The task | Only lines with the word "scene" are needed; collect each of them from the listing below.

* * *

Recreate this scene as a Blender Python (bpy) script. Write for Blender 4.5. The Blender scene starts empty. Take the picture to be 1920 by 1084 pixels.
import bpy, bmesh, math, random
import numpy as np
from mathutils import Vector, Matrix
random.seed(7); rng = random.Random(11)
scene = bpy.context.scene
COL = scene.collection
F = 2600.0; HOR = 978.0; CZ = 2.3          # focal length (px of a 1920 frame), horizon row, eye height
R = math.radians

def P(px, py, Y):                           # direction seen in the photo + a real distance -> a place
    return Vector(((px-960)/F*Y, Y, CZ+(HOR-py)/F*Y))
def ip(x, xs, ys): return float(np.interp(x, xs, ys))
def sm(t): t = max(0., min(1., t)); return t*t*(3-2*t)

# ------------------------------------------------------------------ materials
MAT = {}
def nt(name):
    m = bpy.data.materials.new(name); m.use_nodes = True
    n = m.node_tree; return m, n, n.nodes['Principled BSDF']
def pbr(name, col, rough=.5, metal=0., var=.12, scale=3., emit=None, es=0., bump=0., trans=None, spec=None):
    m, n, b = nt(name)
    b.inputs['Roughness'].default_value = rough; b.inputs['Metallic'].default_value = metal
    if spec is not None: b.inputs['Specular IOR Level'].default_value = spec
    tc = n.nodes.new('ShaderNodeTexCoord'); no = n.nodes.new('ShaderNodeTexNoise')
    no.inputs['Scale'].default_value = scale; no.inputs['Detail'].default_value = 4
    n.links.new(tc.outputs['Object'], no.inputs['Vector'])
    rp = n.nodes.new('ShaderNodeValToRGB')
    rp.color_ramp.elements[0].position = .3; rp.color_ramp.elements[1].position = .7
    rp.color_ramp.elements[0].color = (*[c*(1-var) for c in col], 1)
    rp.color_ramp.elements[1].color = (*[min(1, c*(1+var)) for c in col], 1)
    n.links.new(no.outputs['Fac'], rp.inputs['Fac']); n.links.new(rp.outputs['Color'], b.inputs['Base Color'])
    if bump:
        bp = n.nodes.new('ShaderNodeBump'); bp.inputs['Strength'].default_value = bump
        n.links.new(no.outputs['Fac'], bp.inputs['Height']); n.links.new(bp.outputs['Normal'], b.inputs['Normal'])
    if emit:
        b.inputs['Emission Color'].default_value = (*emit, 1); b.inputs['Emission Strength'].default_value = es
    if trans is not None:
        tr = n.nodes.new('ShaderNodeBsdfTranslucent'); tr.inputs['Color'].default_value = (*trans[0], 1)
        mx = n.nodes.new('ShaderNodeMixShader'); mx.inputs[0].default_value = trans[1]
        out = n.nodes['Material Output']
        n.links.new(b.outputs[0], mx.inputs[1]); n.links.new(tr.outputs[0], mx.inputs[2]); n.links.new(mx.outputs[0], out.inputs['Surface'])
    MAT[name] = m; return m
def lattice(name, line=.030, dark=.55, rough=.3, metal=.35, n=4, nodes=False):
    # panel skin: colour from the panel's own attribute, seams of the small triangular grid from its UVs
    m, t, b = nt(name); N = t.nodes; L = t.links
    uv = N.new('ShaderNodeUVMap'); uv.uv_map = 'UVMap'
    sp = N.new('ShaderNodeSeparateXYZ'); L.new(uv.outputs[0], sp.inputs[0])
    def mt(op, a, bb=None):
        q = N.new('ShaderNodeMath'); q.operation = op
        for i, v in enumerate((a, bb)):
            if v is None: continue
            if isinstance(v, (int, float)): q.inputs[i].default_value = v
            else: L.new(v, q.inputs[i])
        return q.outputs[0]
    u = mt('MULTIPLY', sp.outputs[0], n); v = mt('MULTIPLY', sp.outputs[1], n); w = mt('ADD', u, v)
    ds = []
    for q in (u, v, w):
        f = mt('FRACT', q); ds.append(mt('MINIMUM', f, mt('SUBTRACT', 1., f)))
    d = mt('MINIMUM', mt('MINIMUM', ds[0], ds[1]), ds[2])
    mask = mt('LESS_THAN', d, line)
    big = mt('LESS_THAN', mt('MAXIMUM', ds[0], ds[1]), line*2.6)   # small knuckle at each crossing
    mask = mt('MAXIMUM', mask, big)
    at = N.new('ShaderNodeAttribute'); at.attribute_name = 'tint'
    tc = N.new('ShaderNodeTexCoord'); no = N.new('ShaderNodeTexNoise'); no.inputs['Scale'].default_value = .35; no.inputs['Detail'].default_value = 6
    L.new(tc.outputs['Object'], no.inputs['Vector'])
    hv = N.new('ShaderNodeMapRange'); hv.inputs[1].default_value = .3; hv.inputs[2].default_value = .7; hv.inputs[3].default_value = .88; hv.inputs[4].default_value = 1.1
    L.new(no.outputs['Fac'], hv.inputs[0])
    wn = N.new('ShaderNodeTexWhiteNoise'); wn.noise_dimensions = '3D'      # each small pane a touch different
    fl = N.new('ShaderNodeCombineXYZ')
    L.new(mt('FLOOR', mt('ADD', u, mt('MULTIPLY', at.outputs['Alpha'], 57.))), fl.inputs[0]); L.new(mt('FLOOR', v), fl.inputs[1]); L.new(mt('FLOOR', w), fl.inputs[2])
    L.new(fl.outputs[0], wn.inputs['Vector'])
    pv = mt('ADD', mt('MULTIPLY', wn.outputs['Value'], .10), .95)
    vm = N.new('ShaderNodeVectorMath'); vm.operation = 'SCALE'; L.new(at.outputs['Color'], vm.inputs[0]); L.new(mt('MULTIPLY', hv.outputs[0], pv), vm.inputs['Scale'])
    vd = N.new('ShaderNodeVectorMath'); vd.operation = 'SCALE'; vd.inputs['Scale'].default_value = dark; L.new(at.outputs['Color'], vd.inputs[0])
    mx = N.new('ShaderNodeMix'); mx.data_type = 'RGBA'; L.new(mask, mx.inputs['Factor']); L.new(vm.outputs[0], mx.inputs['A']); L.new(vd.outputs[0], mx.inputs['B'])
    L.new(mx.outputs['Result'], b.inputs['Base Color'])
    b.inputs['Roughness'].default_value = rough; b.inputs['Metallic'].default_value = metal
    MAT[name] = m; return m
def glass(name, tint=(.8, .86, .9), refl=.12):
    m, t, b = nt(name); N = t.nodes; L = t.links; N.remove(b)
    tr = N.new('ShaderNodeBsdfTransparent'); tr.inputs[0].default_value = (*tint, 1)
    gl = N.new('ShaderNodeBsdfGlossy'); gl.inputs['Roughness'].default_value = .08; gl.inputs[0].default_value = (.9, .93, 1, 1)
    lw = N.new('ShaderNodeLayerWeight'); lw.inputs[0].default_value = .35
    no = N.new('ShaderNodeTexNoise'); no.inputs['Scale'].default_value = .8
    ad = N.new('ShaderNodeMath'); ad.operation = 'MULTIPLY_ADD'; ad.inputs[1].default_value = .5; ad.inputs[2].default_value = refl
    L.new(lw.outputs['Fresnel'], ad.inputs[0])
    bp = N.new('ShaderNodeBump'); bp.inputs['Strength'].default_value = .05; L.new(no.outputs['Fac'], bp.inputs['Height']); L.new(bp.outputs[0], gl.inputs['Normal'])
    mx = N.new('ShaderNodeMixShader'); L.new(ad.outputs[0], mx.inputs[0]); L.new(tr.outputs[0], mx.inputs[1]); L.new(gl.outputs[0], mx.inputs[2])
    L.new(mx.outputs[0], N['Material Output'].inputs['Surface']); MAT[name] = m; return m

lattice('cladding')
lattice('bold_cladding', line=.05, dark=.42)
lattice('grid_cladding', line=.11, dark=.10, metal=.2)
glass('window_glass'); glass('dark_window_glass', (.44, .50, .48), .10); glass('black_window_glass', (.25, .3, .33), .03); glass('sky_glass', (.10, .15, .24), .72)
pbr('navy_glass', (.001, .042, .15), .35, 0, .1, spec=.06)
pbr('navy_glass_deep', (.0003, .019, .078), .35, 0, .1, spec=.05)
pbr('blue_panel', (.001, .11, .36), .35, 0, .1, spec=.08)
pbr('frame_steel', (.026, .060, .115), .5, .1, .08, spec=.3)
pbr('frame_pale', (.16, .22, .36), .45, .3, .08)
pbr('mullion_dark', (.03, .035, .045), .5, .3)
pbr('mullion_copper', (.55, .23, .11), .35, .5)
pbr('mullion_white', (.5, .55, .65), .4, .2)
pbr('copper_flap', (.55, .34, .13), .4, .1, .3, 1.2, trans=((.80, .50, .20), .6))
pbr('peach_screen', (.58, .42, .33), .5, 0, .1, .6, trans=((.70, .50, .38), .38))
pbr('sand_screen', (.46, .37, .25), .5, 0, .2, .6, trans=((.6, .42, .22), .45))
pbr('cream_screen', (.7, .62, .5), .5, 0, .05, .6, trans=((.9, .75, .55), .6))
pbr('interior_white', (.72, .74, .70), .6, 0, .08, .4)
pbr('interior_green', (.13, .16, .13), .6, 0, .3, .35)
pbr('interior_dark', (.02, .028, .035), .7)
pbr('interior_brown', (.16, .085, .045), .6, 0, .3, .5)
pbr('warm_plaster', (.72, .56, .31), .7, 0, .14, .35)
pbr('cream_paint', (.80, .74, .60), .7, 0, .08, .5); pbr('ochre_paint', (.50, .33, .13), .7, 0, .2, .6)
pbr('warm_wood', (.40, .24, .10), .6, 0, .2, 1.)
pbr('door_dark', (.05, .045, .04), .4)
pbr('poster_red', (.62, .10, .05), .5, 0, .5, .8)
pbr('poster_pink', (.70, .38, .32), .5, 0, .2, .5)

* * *

The output |
Recreate this scene as a Blender Python (bpy) script. Write for Blender 4.5. The Blender scene starts empty. Take the picture to be 1920 by 1084 pixels.
scene = bpy.context.scene
COL = scene.collection